By the time I was 18, my climbing buddies and I had migrated to the big walls of Yosemite. Because we were pioneering long routes requiring hundreds of piton placements, I bought an old forge and taught myself blacksmithing so I could make my own hard-steel pitons. (The softer European kind didn't work well in Yosemite's uneven granite cracks.) During the sixties, I worked on my equipment in the winter months, spent April through July on the walls of Yosemite, and during the heat of summer headed out for the Alps and the high mountains of Wyoming and Canada—all interspersed with surf trips down to Baja and mainland Mexico. I supported myself by selling homemade gear out of the back of my car, supplementing my meager income by diving into trash cans and redeeming bottles for cash.

By 1971, two important things had happened: I'd met and married Malinda Pennoyer, an art student at Fresno State who spent summers working as a cabin maid in Yosemite and who would go on to become my partner in all aspects of the Patagonia business; and I had produced my first clothing: knickers and double-seated climbing shorts made from superheavy corduroy produced by an old mill in Lancashire, England. Back then, "active sportswear" consisted of your basic gray sweatshirt and pants, and standard issue for Yosemite climbing was tan cutoff chinos and white dress shirts bought from the thrift store. Though I just wanted more durable and comfortable climbing clothes for myself and my friends, I soon realized I had stumbled onto an entirely untapped market.

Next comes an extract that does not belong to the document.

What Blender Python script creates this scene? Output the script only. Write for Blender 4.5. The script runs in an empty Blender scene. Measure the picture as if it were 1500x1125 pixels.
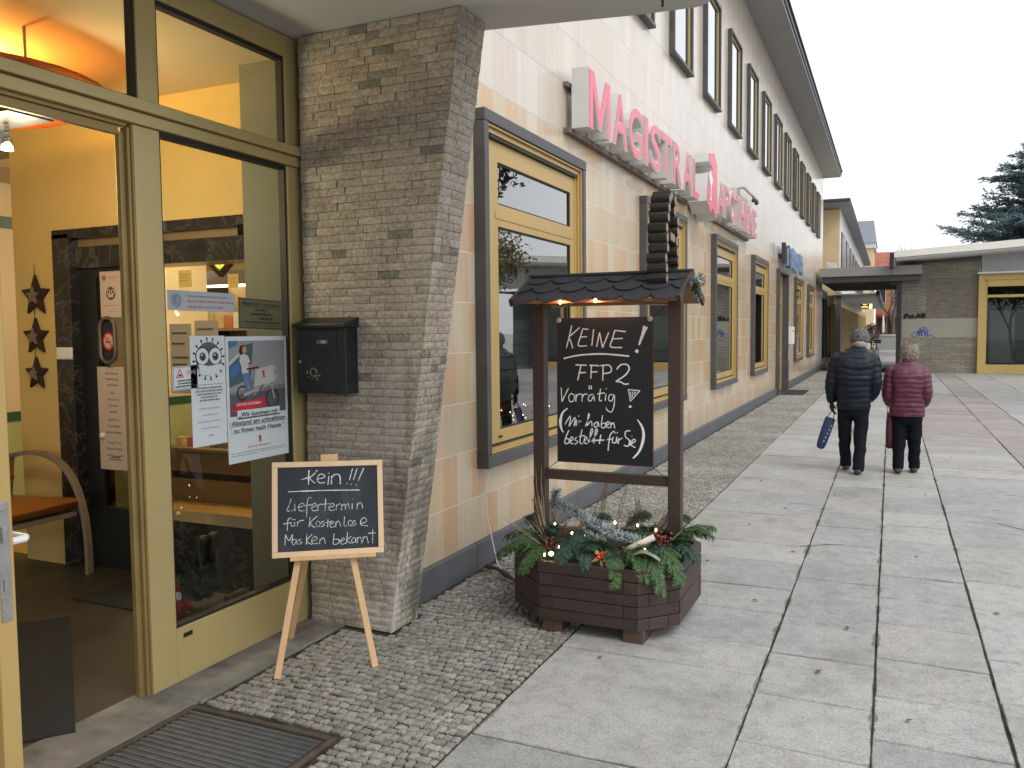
import bpy, bmesh, math, random
from mathutils import Vector, Matrix, noise
R = math.radians
random.seed(7)
SC = bpy.context.scene
COL = SC.collection

# ------------------------------------------------------------------ camera
def cam_matrix(yaw, pitch, roll):
    return (Matrix.Rotation(yaw, 3, 'Z') @ Matrix.Rotation(math.pi/2 - pitch, 3, 'X') @ Matrix.Rotation(roll, 3, 'Z'))
cd = bpy.data.cameras.new('camera'); cam = bpy.data.objects.new('camera', cd); COL.objects.link(cam)
cd.sensor_fit = 'HORIZONTAL'; cd.sensor_width = 36; cd.lens = 36*1221.6/1500
cd.clip_start = .05; cd.clip_end = 2000
cam.matrix_world = Matrix.Translation((0, 0, 1.70)) @ cam_matrix(.426559, .06196, -.00972).to_4x4()
SC.camera = cam
# ------------------------------------------------------------------ world + sun (overcast)
W = bpy.data.worlds.new('World'); SC.world = W; W.use_nodes = True
nt = W.node_tree; nt.nodes.clear()
sky = nt.nodes.new('ShaderNodeTexSky'); sky.sky_type = 'NISHITA'; sky.sun_disc = False
sky.sun_elevation = R(52); sky.sun_rotation = R(115); sky.air_density = 1.0; sky.dust_density = 3.0; sky.ozone_density = 1
hs = nt.nodes.new('ShaderNodeHueSaturation'); hs.inputs['Saturation'].default_value = .22
mx = nt.nodes.new('ShaderNodeMix'); mx.data_type = 'RGBA'; mx.inputs[0].default_value = .62
mx.inputs[7].default_value = (8.0, 8.2, 8.5, 1)          # cloud deck: even grey white
bg = nt.nodes.new('ShaderNodeBackground'); bg.inputs[1].default_value = .125
wo = nt.nodes.new('ShaderNodeOutputWorld')
nt.links.new(sky.outputs[0], hs.inputs['Color']); nt.links.new(hs.outputs[0], mx.inputs[6])
nt.links.new(mx.outputs[2], bg.inputs[0]); nt.links.new(bg.outputs[0], wo.inputs[0])
sl = bpy.data.lights.new('sun', 'SUN'); sl.energy = .9; sl.angle = R(35); sl.color = (1, .97, .93)
sun = bpy.data.objects.new('sun', sl); COL.objects.link(sun)
sun.rotation_euler = (R(38), 0, R(62))
SC.view_settings.view_transform = 'Standard'; SC.view_settings.look = 'None'
SC.view_settings.exposure = .62; SC.view_settings.gamma = 1
SC.render.engine = 'CYCLES'
cy = SC.cycles
cy.use_denoising = True; cy.max_bounces = 8; cy.diffuse_bounces = 4; cy.glossy_bounces = 4; cy.transparent_max_bounces = 16
cy.sample_clamp_indirect = 6; cy.caustics_reflective = False; cy.caustics_refractive = False

# ------------------------------------------------------------------ material helpers
class NT:
    def __init__(s, name):
        s.m = bpy.data.materials.new(name); s.m.use_nodes = True
        s.t = s.m.node_tree; s.t.nodes.clear()
        s.out = s.n('ShaderNodeOutputMaterial')
    def n(s, k, **kw):
        x = s.t.nodes.new(k)
        for a, b in kw.items(): setattr(x, a, b)
        return x
    def l(s, a, b): s.t.links.new(a, b)
    def put(s, sock, v):
        if hasattr(v, 'links'): s.l(v, sock)
        else: sock.default_value = v
    def math(s, op, a, b=0, c=0):
        x = s.n('ShaderNodeMath', operation=op)
        s.put(x.inputs[0], a); s.put(x.inputs[1], b); s.put(x.inputs[2], c)
        return x.outputs[0]
    def mix(s, f, a, b, mode='MIX'):
        x = s.n('ShaderNodeMix', data_type='RGBA', blend_type=mode)
        s.put(x.inputs[0], f); s.put(x.inputs[6], a); s.put(x.inputs[7], b)
        return x.outputs[2]
    def obj(s): return s.n('ShaderNodeTexCoord').outputs['Object']
    def noise(s, scale, detail=4, vec=None, rough=.55, col=False):
        x = s.n('ShaderNodeTexNoise'); x.inputs['Scale'].default_value = scale; x.inputs['Detail'].default_value = detail
        x.inputs['Roughness'].default_value = rough
        s.l(vec if vec is not None else s.obj(), x.inputs['Vector'])
        return x.outputs['Color' if col else 'Fac']
    def scaled(s, v):
        x = s.n('ShaderNodeMapping'); x.inputs['Scale'].default_value = v; s.l(s.obj(), x.inputs['Vector']); return x.outputs[0]
    def ramp(s, f, stops, interp='LINEAR'):
        x = s.n('ShaderNodeValToRGB'); s.l(f, x.inputs[0]); e = x.color_ramp; e.interpolation = interp
        while len(e.elements) < len(stops): e.elements.new(.5)
        for el, (p, c) in zip(e.elements, stops): el.position = p; el.color = c4(c)
        return x.outputs[0]
    def bump(s, h, strength=.3, dist=.01, normal=None):
        x = s.n('ShaderNodeBump'); x.inputs['Strength'].default_value = strength; x.inputs['Distance'].default_value = dist
        s.l(h, x.inputs['Height'])
        if normal is not None: s.l(normal, x.inputs['Normal'])
        return x.outputs[0]
    def bsdf(s, col, rough=.6, metal=0, spec=.5, normal=None, **kw):
        b = s.n('ShaderNodeBsdfPrincipled')
        s.put(b.inputs['Base Color'], c4(col) if isinstance(col, (tuple, list)) else col)
        s.put(b.inputs['Roughness'], rough); s.put(b.inputs['Metallic'], metal); s.put(b.inputs['Specular IOR Level'], spec)
        if normal is not None: s.l(normal, b.inputs['Normal'])
        for k, v in kw.items(): s.put(b.inputs[k.replace('_', ' ')], v)
        s.l(b.outputs[0], s.out.inputs[0]); return b
def c4(c): return tuple(c) + (1,) if len(c) == 3 else tuple(c)
def sh(c, k): return tuple(min(1, x*k) for x in c[:3])
MATS = {}
def pm(name, col, rough=.6, var=.18, scale=6, bump=.15, bscale=60, metal=0, spec=.5, isl=0, dist=.004, stretch=None, **kw):
    """painted / natural surface: colour varied by noise, per-island variation, fine bump"""
    if name in MATS: return MATS[name]
    t = NT(name)
    v = t.scaled(stretch) if stretch else t.obj()
    f = t.noise(scale, 5, v)
    c = t.ramp(f, [(.25, sh(col, 1-var)), (.75, sh(col, 1+var))])
    if isl:
        g = t.n('ShaderNodeNewGeometry').outputs['Random Per Island']
        c = t.mix(1, c, t.ramp(g, [(0, (1-isl,)*3), (1, (1,)*3)]), 'MULTIPLY')
    nrm = t.bump(t.noise(bscale, 4, v), bump, dist) if bump else None
    rv = t.math('ADD', t.math('MULTIPLY', t.math('SUBTRACT', f, .5), .25), rough)
    t.bsdf(c, rv, metal, spec, nrm, **kw)
    MATS[name] = t.m; return t.m
def emit(name, col, strength):
    if name in MATS: return MATS[name]
    t = NT(name); e = t.n('ShaderNodeEmission'); e.inputs[0].default_value = c4(col); e.inputs[1].default_value = strength
    t.l(e.outputs[0], t.out.inputs[0]); MATS[name] = t.m; return t.m
def glass(name, tint=(.9, .93, .9), ior=1.5, refl=1.0, base=0.0):
    if name in MATS: return MATS[name]
    t = NT(name)
    tr = t.n('ShaderNodeBsdfTransparent'); tr.inputs[0].default_value = c4(tint)
    gl = t.n('ShaderNodeBsdfGlossy'); gl.inputs['Roughness'].default_value = 0.004
    w = t.noise(1.3, 2); gl_n = t.bump(w, .02, .02); t.l(gl_n, gl.inputs['Normal'])
    fr = t.n('ShaderNodeFresnel'); fr.inputs[0].default_value = ior
    f = t.math('ADD', t.math('MULTIPLY', fr.outputs[0], refl), base); f2 = t.math('MINIMUM', f, 1)
    mxs = t.n('ShaderNodeMixShader'); t.l(f2, mxs.inputs[0]); t.l(tr.outputs[0], mxs.inputs[1]); t.l(gl.outputs[0], mxs.inputs[2])
    t.l(mxs.outputs[0], t.out.inputs[0]); MATS[name] = t.m; return t.m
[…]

In the early seventies, my company, Chouinard Equipment, took over an abandoned meatpacking plant in Ventura and began to renovate its old offices as a retail store. Customers were responding to our "hand-forged" clothing, and we sold more and more items, including Chamonix guide sweaters, classic Mediterranean sailor shirts, canvas pants and shirts, and a technical line of rainwear—a predecessor of Gore-Tex—called Foamback. The apparel was such a success we decided it needed its own name to distinguish it from Chouinard Equipment's hardware line.

A few years earlier, in 1968, several friends (including Doug Tompkins, founder of The North Face) and I had taken a six-month road trip to the tip of South America, surfing the west coast of the Americas down to Lima, Peru, skiing volcanoes in Chile, and climbing 11,073-foot Fitz Roy, in Argentina's Patagonia. To most people, especially then, Patagonia was a name like Timbuktu or Shangri-La—far off, interesting, not quite on the map. It seemed like just the right idea for our clothing. To reinforce the tie to the real Patagonia, in 1973 we created a logo with a stormy sky, jagged peaks based on the Fitz Roy skyline, and a blue Southern Ocean.

We debuted our pile sweater—the precursor to our Synchilla fleece—in 1973; it was made from a polyester fabric intended for toilet-seat covers. Then we launched our first polypropylene underwear, in 1980, and became the first company to preach the virtues of layering. This new type of high-performance "system" amounted to blockbuster success: From the mid-eighties to 1990, sales skyrocketed from $20 million to $100 million. Most companies would relish such rapid growth, but for us it was nearly disastrous.